C'est d'autant plus facile de trouver une faute que le logiciel est souvent, dans les faits, en open-bar. Il n'est pas nécessaire d'être décideur des achats de licences pour pouvoir étendre facilement, éventuellement par accident, des usages au delà de ce qui a été prévu et acheté. On retrouve le principe du vin à la ficelle : vous payez une demi-bouteille, le patron vous amène une bouteille pleine en vous disant d'arrêter à la moitié et, dans le fil du repas, à cause aussi du fond bombé de la bouteille, vous dépassez un peu. Et, du coup, vous devez payer toute la bouteille, avec une grosse pénalité, sauf si vous prenez un peu de caviar et de foie gras en plus de votre steak frite.

Blocage de l'innovation

Or, les fameux accès indirects peuvent reposer sur les objets connectés. C'est à dire que toute l'innovation actuelle des entreprises est l'otage d'éditeurs de logiciels qui poussent des cris d'orfraies dès qu'une source de revenus complémentaire semble leur échapper. Alors même que rien, sur les plans de logique, de la morale ou de l'économie, ne permet de déterminer un préjudice à leur encontre.

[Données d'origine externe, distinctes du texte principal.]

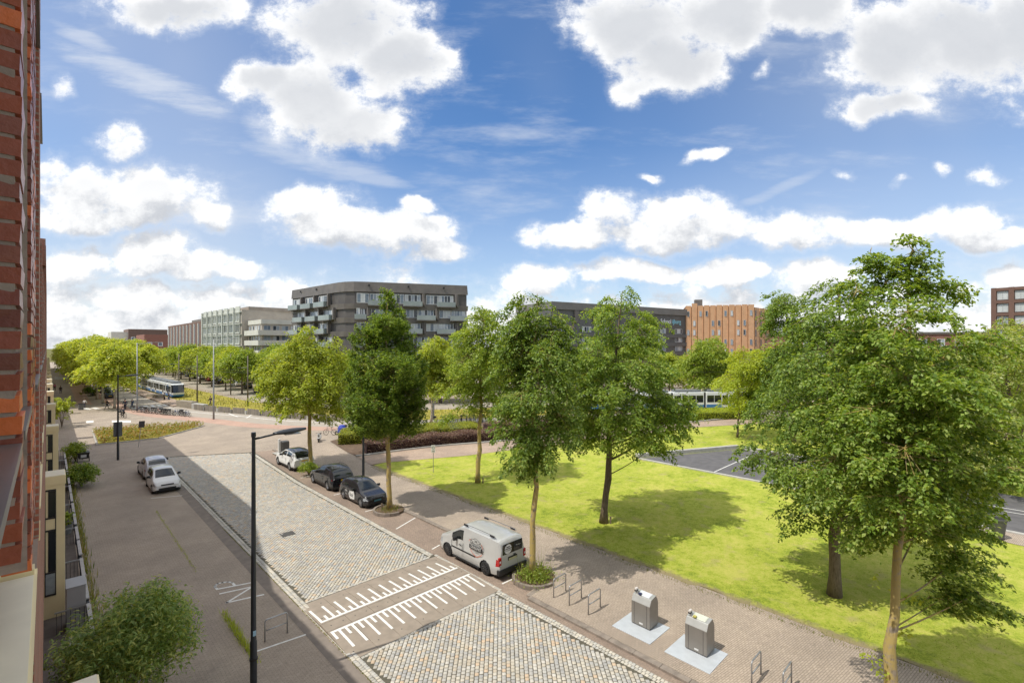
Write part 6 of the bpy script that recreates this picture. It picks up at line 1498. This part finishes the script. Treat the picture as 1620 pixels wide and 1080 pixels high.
def scooter(label, x, y, az, col, cover=None):
    t = thing('scooter', label, 'scooter', (x,y,0), az)
    for yy, nm in ((.62,'front_wheel'),(-.58,'rear_wheel')): MB().lathe([(.12,-.05),(.22,-.06),(.25,0),(.22,.06),(.12,.05)], (0,yy,.25), 14, 'x').build(nm, RUBBER, t)
    MB().add([(-.16,-.85,.55),(.16,-.85,.55),(.20,-.2,.75),(-.20,-.2,.75),(-.18,-.8,.30),(.18,-.8,.30),(.18,-.15,.28),(-.18,-.15,.28)], [(0,1,2,3),(4,7,6,5),(0,4,5,1),(1,5,6,2),(2,6,7,3),(3,7,4,0)]).bx(-.17,.17,-.15,.38,.22,.30).add([(-.22,.32,.25),(.22,.32,.25),(.16,.5,1.0),(-.16,.5,1.0),(-.20,.46,.25),(.20,.46,.25),(.14,.58,1.0),(-.14,.58,1.0)], [(0,1,2,3),(4,7,6,5),(0,4,5,1),(1,5,6,2),(2,6,7,3),(3,7,4,0)]).bx(-.12,.12,.45,.78,.48,.54).build('body', col, t, bev=.03)
    MB().bx(-.15,.15,-.80,-.18,.76,.84).build('seat', BLACK, t, bev=.03); MB().tube([(-.34,.42,1.06),(0,.50,1.02),(.34,.42,1.06)], .02, 6).tube([(0,.62,.3),(0,.52,1.0)], .03, 6).build('handlebar', BLACK, t)
    MB().lathe([(.08,0),(0,.03)], (0,.60,.9), 10, 'y').build('headlight', M_LAMP, t)
    if cover: MB().lathe([(.02,1.22),(.30,1.15),(.50,.85),(.55,.3)], (0,0,0), 12).build('cover', cover, t)
    return t
scooter('white scooter parked at the end of the green hedge', *G(505,698), math.pi-.5, WHITE)
scooter('scooter under a bright blue rain cover behind the green hedge', *G(541,687), 1.2, WHITE, plain('blue_cover', (.02,.045,.36), .6, 0, .2, 3))
t = thing('cargo_bike', 'black cargo bike parked by the garden fence, front towards us', 'cargo bike', (2.45,61.6,0), math.pi)
for xx, yy, r_ in ((-.42,.55,.26),(.42,.55,.26),(0,-.85,.34)): MB().lathe([(r_*.8,-.02),(r_,-.025),(r_,.025),(r_*.8,.02)], (xx,yy,r_), 14, 'x').build('wheel', RUBBER, t)
MB().add([(-.36,.05,.35),(.36,.05,.35),(.36,.95,.35),(-.36,.95,.35),(-.44,-.02,.95),(.44,-.02,.95),(.44,1.1,.95),(-.44,1.1,.95)], [(0,3,2,1),(4,5,6,7),(0,1,5,4),(1,2,6,5),(2,3,7,6),(3,0,4,7)]).build('box', BLACK, t, bev=.02)
MB().tube([(0,-.05,.4),(0,-.5,.35),(0,-.85,.34)], .03, 6).tube([(0,-.5,.35),(0,-.62,.95)], .025, 6).tube([(-.32,-.25,1.1),(0,-.15,1.05),(.32,-.25,1.1)], .02, 6).build('frame', STEEL, t); MB().bx(-.09,.09,-.75,-.5,.94,1.0).build('saddle', BLACK, t); MB().bx(-.2,.2,1.03,1.06,.5,.75).build('front_panel', plain('pale_panel', (.45,.46,.46), .5), t)
# ------------------------------------------------------------------ people
SKIN = plain('skin', (.42,.24,.16), .6, 0, .08); HAIR = plain('dark_hair', (.03,.02,.015), .6)
def skinmesh(name, V, E, rad, mat, parent, root=0, sub=2):
    me = bpy.data.meshes.new(name); me.from_pydata(V, E, []); me.materials.append(mat); o = bpy.data.objects.new(name, me); COL.objects.link(o); o.parent = parent
    o.modifiers.new('skin', 'SKIN'); sv_ = me.skin_vertices[0].data
    for i, r in enumerate(rad): sv_[i].radius = (r, r); sv_[i].use_root = (i == root)
    s_ = o.modifiers.new('sub', 'SUBSURF'); s_.levels = 1; s_.render_levels = sub
    return o
def person(label, x, y, az, top, legs, stride=.25, h=1.70, hair=None, bag=None, seat=False, arms=.12, cat='person', z=0):
    t = thing('person', label, cat, (x,y,z), az); k = h/1.75
    hip, kn, an_, sh, nk, hd = .93, .50, .08, 1.42, 1.50, 1.62
    s = stride
    if not seat:
        V = [(0,0,hip),(0,.0,1.15),(0,.01,sh-.03),(0,.01,nk),(0,.02,hd),(0,.02,hd+.09),
             (-.10,0,hip-.06),(-.11,s*.5,kn),(-.11,s*.75 if s else 0,an_),(-.11,s*.75+.16,.04),
             (.10,0,hip-.06),(.11,-s*.25,kn),(.11,-s*.95,an_+(.06 if s else 0)),(.11,-s*.95+.15,.04),
             (-.20,.0,sh-.02),(-.26,-arms,1.14),(-.24,-arms+.12,.90),(-.24,-arms+.16,.80),
             (.20,.0,sh-.02),(.26,arms,1.14),(.24,arms+.12,.92),(.24,arms+.16,.82)]
    else:
        V = [(0,-.25,hip+.02),(0,-.2,1.2),(0,-.06,sh+.06),(0,-.03,nk+.08),(0,.01,hd+.09),(0,.02,hd+.18),
             (-.10,-.22,hip),(-.11,.16,.72),(-.10,.02,.32),(-.10,.18,.26),
             (.10,-.22,hip),(.11,.12,.52),(.10,-.10,.20),(.10,.05,.14),
             (-.20,-.06,sh+.04),(-.27,.12,1.22),(-.24,.32,1.08),(-.23,.38,1.07),
             (.20,-.06,sh+.04),(.27,.12,1.22),(.24,.32,1.08),(.23,.38,1.07)]
    V = [tuple(c*k for c in v) for v in V]
    E = [(0,1),(1,2),(2,3),(3,4),(4,5),(0,6),(6,7),(7,8),(8,9),(0,10),(10,11),(11,12),(12,13),(2,14),(14,15),(15,16),(16,17),(2,18),(18,19),(19,20),(20,21)]
    rd = [.115,.11,.12,.055,.095,.075,.085,.058,.042,.038,.085,.058,.042,.038,.058,.042,.034,.036,.058,.042,.034,.036]; rd = [r*k for r in rd]
    skinmesh('body', V, E, rd, SKIN, t)
    def sub(ids, extra): 
        m_ = {i: n for n, i in enumerate(ids)}; return [V[i] for i in ids], [(m_[a], m_[b]) for a, b in E if a in m_ and b in m_], [rd[i]+extra*k for i in ids]
    v, e, r = sub([0,1,2,14,15,16,18,19,20], .022); skinmesh('jacket', v, e, r, top, t)
    v, e, r = sub([0,6,7,8,10,11,12], .018); skinmesh('trousers', v, e, r, legs, t)
    for i in (8, 12):
        p, q = V[i], V[i+1]; MB().bx(-.045*k+q[0],.045*k+q[0],p[1]-.05*k,q[1]+.05*k,q[2]-.04*k,q[2]+.05*k).build('shoe', BLACK, t, bev=.02)
    hv = V[5]; hm = MB(); hm.lathe([(.02*k,.125*k),(.075*k,.10*k),(.108*k,.03*k),(.105*k,-.04*k)], (hv[0],hv[1]-.015*k,hv[2]-.02*k), 12); hm.build('hair', hair or HAIR, t, smooth=True)
    hx, hy, hz_ = V[4]; fm_ = MB(); fm_.tube([(hx,hy+.085*k,hz_+.04*k),(hx,hy+.115*k,hz_-.005*k)], [.010*k,.016*k], 5); fm_.build('nose', SKIN, t)
    ey = MB(); 
    for sx_ in (-.035,.035): ey.lathe([(.012*k,0),(0,.008*k)], (hx+sx_*k,hy+.092*k,hz_+.045*k), 6, 'y')
    ey.build('eyes', BLACK, t)
    if bag: MB().bx(-.15*k,.15*k,-.27*k,-.10*k,1.05*k,1.45*k).build('backpack', bag, t, bev=.05)
    return t
C_ = lambda n, c: plain(n, c, .85, 0, .15, 8)
NAVY, BLK, JEAN, WHT, PNK, DGR, TAN = C_('navy_cloth',(.02,.025,.05)), C_('black_cloth',(.014,.014,.016)), C_('denim',(.05,.09,.17)), C_('white_cloth',(.70,.69,.66)), C_('pink_cloth',(.55,.10,.22)), C_('grey_cloth',(.10,.10,.11)), C_('tan_cloth',(.28,.18,.10))
person('walker in black with tan backpack crossing by the first plane tree', *G(169,646), -1.3, BLK, BLK, .36, 1.66, bag=TAN)
person('man in dark navy jacket standing at the crossing', *G(198,648), 2.6, NAVY, NAVY, .12, 1.80, bag=None)
person('walker in grey with a blue bag beside the tall grey street light', *G(209,645.5), .8, DGR, JEAN, .25, 1.55, bag=JEAN)
person('person in a white shirt leaning by the round litter bin', *G(134,645), -.9, WHT, DGR, .08, 1.62)
x, y = G(194, 661); person('cyclist in dark clothes riding over the red cycle path', x, y, .5, NAVY, BLK, 0, 1.66, seat=True, bag=DGR); put_bike(0, x, y, .5, 'bicycle ridden by the dark clothed cyclist on the cycle path', 'single parked bicycles')
person('person in black pushing along the shaded pavement far left', *G(96,622), 0.1, BLK, BLK, .2, 1.66)
person('person in a pink top beside the far cream bays', *G(86.5,617), .2, PNK, BLK, .2, 1.62)
person('person in black standing in the wild grass by the timber fence', *G(333,641), 1.9, BLK, DGR, .3, 1.70)
person('person with dark jacket waiting at the tram stop blocks', *G(260,634), 1.2, DGR, BLK, .1, 1.65); person('person in black next to another at the tram stop blocks', *G(267,634), -2.0, BLK, JEAN, .1, 1.70)
person('person on the platform beside the waiting tram', *G(237,616), 2.4, BLK, BLK, .2, 1.68)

Mais la fête est finie. Comme le modèle de la musique chère né dans les années 1950 a été réduit en bouillie ces dernières années, empêchant les Majors de continuer à s'enrichir autant sur le dos des artistes que sur celui des consommateurs, le modèle des éditeurs de logiciels né dans les années 1980 devient obsolète.
Désormais, les clients se défendent. Et la justice est amenée à mettre son nez dans de plus en plus d'affaires. Le fameux modèle SaaS permet certes aux éditeurs de disposer de revenus récurrents mais ils doivent aussi garantir un niveau de service et une reprise de données, sous peine de lourdes pénalités.
Quand on tire trop sur une corde, elle peut se briser.